-------- SUPPLIED RECORDS --------
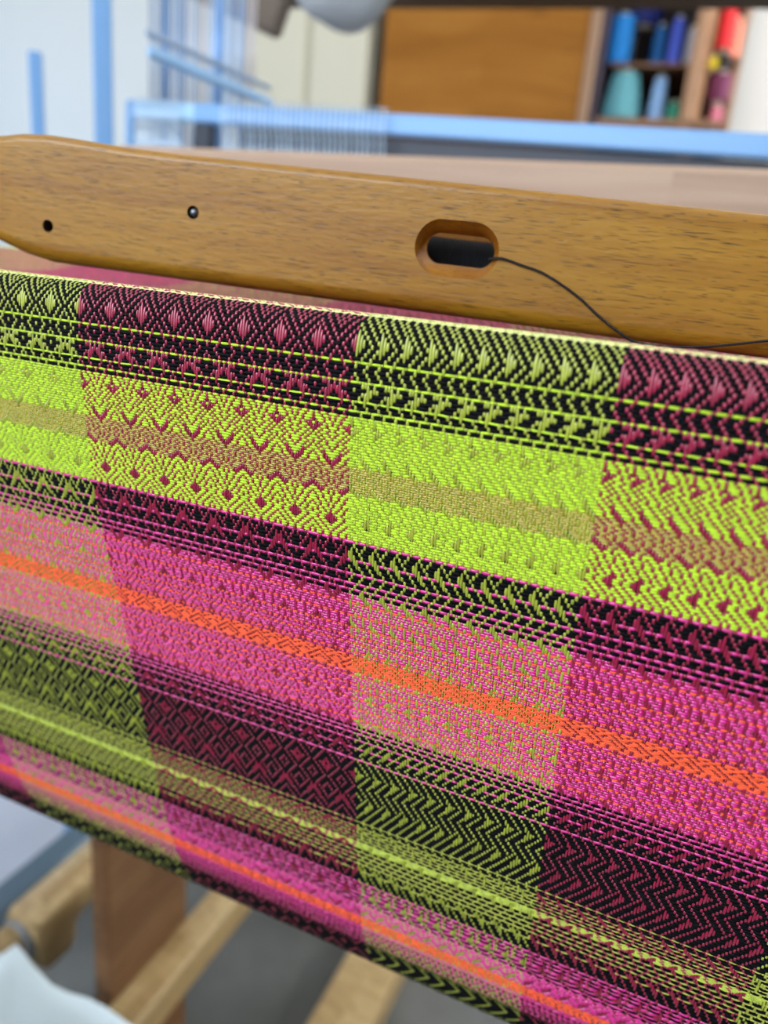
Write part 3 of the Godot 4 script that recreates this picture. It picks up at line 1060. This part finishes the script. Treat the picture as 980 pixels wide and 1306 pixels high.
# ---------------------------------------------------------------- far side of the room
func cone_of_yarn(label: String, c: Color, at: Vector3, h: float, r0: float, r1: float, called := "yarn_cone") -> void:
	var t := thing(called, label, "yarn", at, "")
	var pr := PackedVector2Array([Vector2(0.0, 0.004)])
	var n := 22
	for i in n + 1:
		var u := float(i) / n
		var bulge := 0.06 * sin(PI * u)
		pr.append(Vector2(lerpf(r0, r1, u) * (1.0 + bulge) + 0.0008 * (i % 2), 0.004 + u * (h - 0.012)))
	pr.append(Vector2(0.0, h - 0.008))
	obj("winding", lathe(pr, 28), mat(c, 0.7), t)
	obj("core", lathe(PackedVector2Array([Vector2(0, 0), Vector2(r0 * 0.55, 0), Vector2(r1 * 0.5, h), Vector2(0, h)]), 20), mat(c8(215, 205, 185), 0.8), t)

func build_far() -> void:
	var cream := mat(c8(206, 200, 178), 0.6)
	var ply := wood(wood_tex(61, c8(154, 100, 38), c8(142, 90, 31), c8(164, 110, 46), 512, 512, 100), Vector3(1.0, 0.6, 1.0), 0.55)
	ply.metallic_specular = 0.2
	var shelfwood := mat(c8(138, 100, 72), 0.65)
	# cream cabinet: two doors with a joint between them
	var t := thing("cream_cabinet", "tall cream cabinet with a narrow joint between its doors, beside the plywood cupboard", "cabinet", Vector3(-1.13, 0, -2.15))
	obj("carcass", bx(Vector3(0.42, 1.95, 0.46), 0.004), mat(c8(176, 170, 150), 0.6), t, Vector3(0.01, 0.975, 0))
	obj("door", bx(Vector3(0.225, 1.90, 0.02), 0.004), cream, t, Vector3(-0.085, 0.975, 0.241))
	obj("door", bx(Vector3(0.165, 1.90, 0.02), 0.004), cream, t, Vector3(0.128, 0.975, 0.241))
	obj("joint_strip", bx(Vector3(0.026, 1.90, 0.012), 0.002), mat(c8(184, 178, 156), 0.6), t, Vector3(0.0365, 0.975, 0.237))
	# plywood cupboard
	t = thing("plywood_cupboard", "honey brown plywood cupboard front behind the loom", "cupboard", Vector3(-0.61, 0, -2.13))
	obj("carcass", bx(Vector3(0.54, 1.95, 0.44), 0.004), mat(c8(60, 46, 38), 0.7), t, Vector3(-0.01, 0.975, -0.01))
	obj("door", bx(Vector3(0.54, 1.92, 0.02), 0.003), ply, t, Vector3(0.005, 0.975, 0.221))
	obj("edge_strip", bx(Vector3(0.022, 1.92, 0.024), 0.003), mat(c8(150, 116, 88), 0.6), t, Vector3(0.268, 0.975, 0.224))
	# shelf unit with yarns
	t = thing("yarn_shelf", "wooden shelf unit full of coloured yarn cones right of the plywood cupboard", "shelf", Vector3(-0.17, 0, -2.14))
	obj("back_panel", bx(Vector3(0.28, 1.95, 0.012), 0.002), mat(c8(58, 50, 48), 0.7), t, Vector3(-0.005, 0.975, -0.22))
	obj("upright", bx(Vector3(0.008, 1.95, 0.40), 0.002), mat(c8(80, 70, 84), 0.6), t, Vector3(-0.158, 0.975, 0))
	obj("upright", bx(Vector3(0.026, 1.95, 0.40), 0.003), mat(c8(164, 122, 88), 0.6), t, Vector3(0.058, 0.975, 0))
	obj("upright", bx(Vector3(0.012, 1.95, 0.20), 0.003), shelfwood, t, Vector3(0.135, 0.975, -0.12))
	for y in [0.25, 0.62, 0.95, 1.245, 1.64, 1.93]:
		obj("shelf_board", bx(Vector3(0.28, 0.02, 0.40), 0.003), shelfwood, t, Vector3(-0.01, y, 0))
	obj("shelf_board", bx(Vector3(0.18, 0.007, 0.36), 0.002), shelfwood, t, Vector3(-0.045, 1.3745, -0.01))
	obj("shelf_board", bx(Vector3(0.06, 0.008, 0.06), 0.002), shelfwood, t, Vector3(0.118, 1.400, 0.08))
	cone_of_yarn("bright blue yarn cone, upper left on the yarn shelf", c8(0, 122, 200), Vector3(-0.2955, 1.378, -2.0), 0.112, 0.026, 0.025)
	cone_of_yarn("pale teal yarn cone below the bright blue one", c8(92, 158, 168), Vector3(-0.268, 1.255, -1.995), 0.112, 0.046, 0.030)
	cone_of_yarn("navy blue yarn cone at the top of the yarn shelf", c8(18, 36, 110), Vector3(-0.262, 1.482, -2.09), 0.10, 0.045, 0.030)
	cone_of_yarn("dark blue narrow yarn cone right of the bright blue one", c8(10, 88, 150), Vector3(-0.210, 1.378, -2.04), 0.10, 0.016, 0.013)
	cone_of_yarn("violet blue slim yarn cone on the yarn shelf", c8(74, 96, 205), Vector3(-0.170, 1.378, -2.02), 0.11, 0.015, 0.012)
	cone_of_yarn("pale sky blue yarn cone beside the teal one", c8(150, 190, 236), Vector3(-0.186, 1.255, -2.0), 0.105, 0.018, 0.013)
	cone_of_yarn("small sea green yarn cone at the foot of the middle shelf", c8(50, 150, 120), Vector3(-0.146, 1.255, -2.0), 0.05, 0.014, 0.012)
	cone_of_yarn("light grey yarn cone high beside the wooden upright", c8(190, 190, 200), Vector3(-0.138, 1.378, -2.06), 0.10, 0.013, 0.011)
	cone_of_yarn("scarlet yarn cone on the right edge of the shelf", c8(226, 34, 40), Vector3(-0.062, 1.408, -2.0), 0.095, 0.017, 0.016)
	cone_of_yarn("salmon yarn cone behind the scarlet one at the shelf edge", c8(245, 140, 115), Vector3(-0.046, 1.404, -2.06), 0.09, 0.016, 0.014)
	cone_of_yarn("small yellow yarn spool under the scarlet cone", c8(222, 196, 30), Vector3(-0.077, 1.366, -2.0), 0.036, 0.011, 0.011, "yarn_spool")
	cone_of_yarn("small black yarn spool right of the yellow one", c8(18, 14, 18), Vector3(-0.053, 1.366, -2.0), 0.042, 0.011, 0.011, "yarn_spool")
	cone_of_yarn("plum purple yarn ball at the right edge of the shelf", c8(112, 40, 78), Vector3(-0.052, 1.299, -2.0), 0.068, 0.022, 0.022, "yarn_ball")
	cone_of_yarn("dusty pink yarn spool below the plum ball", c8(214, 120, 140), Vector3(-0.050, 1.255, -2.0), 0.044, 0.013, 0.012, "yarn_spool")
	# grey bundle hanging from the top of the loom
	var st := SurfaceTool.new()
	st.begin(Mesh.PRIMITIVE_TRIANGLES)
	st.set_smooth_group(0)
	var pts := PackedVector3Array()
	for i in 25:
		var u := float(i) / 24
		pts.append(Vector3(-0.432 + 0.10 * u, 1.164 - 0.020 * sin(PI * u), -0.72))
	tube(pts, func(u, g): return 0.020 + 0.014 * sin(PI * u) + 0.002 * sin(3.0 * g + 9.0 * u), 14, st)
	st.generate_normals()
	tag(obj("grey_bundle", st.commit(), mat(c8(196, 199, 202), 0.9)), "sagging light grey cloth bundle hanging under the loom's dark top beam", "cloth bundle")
--------
-------- SUPPLIED RECORDS --------
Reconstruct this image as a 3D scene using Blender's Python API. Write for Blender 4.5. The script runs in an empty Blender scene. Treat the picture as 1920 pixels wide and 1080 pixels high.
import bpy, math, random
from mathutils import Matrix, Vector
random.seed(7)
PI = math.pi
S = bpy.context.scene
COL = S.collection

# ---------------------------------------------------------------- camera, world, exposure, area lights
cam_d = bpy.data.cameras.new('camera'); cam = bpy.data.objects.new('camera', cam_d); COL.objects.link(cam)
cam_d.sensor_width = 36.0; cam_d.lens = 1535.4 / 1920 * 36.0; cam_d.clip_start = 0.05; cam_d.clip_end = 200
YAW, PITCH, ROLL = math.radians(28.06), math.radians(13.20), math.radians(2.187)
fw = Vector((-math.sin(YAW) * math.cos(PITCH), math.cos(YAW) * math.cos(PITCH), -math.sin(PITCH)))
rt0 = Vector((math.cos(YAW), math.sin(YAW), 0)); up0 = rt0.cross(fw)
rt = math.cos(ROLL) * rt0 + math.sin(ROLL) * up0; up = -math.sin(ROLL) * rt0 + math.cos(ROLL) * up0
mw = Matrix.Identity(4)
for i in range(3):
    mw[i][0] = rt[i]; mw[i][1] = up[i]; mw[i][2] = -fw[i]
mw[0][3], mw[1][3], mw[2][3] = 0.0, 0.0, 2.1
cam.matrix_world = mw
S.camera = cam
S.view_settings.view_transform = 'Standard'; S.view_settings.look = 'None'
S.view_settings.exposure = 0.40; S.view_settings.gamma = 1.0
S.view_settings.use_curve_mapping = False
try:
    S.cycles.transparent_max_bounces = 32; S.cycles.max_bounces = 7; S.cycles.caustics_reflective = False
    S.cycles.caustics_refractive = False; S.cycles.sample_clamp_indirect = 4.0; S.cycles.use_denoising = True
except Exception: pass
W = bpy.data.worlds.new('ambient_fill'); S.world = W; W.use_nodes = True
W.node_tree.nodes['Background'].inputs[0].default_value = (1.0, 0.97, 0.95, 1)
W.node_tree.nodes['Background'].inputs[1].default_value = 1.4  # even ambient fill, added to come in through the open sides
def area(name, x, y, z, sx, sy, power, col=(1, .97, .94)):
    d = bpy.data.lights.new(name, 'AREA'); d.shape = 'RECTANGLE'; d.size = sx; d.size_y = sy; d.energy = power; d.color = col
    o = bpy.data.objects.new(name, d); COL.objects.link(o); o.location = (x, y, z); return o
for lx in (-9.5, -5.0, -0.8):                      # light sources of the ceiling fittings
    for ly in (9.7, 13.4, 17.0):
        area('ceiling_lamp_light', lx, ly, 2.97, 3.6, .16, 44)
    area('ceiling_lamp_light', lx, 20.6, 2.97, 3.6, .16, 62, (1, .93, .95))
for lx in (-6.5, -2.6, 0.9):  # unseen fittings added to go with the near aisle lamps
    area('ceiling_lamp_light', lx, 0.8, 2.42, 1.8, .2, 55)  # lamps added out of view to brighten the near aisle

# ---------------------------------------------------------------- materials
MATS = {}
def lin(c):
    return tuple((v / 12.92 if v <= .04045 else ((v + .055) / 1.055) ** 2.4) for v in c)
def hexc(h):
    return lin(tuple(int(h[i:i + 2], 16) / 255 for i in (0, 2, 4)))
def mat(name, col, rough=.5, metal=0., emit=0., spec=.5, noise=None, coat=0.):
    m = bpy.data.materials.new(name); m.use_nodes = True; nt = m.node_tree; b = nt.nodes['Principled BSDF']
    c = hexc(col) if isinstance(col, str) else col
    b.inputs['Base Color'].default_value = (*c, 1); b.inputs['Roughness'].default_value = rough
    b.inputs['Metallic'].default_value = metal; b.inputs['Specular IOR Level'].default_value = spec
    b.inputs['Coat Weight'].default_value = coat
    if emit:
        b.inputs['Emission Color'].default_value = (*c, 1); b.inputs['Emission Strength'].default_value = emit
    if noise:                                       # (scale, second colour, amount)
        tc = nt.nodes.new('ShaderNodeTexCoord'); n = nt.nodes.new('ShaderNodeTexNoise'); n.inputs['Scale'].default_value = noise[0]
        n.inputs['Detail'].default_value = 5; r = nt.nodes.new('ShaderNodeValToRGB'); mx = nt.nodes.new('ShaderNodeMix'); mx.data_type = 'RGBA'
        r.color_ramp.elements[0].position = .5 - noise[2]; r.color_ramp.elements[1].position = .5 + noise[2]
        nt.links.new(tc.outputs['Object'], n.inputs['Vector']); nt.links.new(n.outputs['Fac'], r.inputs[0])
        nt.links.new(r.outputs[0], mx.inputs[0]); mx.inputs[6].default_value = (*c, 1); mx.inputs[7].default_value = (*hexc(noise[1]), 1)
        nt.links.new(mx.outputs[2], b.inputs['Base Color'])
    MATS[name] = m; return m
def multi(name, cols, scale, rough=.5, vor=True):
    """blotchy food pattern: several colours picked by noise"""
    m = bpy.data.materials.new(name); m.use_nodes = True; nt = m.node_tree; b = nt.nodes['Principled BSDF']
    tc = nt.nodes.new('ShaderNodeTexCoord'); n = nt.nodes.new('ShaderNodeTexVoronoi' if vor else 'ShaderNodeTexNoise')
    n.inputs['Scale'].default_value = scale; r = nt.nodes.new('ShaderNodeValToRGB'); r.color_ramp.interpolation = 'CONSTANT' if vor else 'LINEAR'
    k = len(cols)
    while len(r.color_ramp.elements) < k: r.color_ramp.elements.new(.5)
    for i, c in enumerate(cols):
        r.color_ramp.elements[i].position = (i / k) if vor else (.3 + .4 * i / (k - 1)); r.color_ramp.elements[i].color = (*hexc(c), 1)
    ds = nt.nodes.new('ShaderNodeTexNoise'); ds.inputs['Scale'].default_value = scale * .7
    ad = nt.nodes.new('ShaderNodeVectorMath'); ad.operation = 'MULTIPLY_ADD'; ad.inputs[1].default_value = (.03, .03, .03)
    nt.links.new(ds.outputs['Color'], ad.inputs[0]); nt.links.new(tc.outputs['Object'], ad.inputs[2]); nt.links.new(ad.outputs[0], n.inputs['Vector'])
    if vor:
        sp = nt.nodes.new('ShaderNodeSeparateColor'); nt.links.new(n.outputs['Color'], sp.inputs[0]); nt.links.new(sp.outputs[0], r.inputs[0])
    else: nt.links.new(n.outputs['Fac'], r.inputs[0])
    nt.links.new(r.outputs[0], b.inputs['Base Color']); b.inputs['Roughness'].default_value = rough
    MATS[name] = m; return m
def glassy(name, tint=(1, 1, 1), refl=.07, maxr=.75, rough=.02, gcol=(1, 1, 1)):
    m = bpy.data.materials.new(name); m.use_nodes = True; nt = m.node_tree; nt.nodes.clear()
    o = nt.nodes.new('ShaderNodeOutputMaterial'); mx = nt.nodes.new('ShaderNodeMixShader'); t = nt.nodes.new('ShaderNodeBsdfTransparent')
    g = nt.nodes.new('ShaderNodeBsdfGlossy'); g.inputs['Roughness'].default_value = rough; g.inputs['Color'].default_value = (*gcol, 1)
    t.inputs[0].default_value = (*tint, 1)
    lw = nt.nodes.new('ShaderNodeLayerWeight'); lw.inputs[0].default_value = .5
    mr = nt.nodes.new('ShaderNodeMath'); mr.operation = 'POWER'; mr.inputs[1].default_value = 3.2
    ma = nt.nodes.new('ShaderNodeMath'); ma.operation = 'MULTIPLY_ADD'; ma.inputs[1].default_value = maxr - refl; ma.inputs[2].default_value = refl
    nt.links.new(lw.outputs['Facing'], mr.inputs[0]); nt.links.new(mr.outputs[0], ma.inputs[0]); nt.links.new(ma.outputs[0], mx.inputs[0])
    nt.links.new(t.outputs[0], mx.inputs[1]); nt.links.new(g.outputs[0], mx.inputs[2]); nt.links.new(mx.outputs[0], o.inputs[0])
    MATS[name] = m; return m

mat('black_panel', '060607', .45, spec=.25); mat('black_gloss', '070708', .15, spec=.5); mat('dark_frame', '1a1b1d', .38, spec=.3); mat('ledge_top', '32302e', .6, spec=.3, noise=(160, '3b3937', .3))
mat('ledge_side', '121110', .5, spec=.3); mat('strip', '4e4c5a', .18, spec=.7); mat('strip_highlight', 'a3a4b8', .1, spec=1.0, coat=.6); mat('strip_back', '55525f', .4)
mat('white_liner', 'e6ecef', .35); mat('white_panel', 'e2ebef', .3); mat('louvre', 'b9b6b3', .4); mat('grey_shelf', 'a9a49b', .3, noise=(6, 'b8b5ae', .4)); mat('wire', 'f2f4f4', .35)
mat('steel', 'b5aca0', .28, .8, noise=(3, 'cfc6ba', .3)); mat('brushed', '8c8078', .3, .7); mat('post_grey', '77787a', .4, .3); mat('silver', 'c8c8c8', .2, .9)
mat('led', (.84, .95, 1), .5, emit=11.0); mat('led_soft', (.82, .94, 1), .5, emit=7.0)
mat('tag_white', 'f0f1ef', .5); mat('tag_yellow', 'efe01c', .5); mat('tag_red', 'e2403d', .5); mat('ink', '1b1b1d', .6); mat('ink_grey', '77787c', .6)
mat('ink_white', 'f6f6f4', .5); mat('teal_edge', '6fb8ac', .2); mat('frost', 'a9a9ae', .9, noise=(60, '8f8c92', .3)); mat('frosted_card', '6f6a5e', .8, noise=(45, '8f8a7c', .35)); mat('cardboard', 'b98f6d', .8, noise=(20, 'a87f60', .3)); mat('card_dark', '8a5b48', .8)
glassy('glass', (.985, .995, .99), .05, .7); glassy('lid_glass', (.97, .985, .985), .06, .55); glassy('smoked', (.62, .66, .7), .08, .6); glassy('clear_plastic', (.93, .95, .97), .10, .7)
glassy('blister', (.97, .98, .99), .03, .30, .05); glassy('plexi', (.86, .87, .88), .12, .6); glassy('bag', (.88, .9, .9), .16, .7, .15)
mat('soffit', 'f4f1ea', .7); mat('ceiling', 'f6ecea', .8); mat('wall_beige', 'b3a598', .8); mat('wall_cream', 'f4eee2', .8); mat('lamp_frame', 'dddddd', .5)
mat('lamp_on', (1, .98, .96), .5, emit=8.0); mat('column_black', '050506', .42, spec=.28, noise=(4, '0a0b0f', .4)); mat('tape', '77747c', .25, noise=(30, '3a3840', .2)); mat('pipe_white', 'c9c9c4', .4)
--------
Your output shall consist solely of the lines from the line with "Reconstruct this image" to the line with "COL = S.collection", reproduced exactly, both ends included.

FULL SOLUTION:
Reconstruct this image as a 3D scene using Blender's Python API. Write for Blender 4.5. The script runs in an empty Blender scene. Treat the picture as 1920 pixels wide and 1080 pixels high.
import bpy, math, random
from mathutils import Matrix, Vector
random.seed(7)
PI = math.pi
S = bpy.context.scene
COL = S.collection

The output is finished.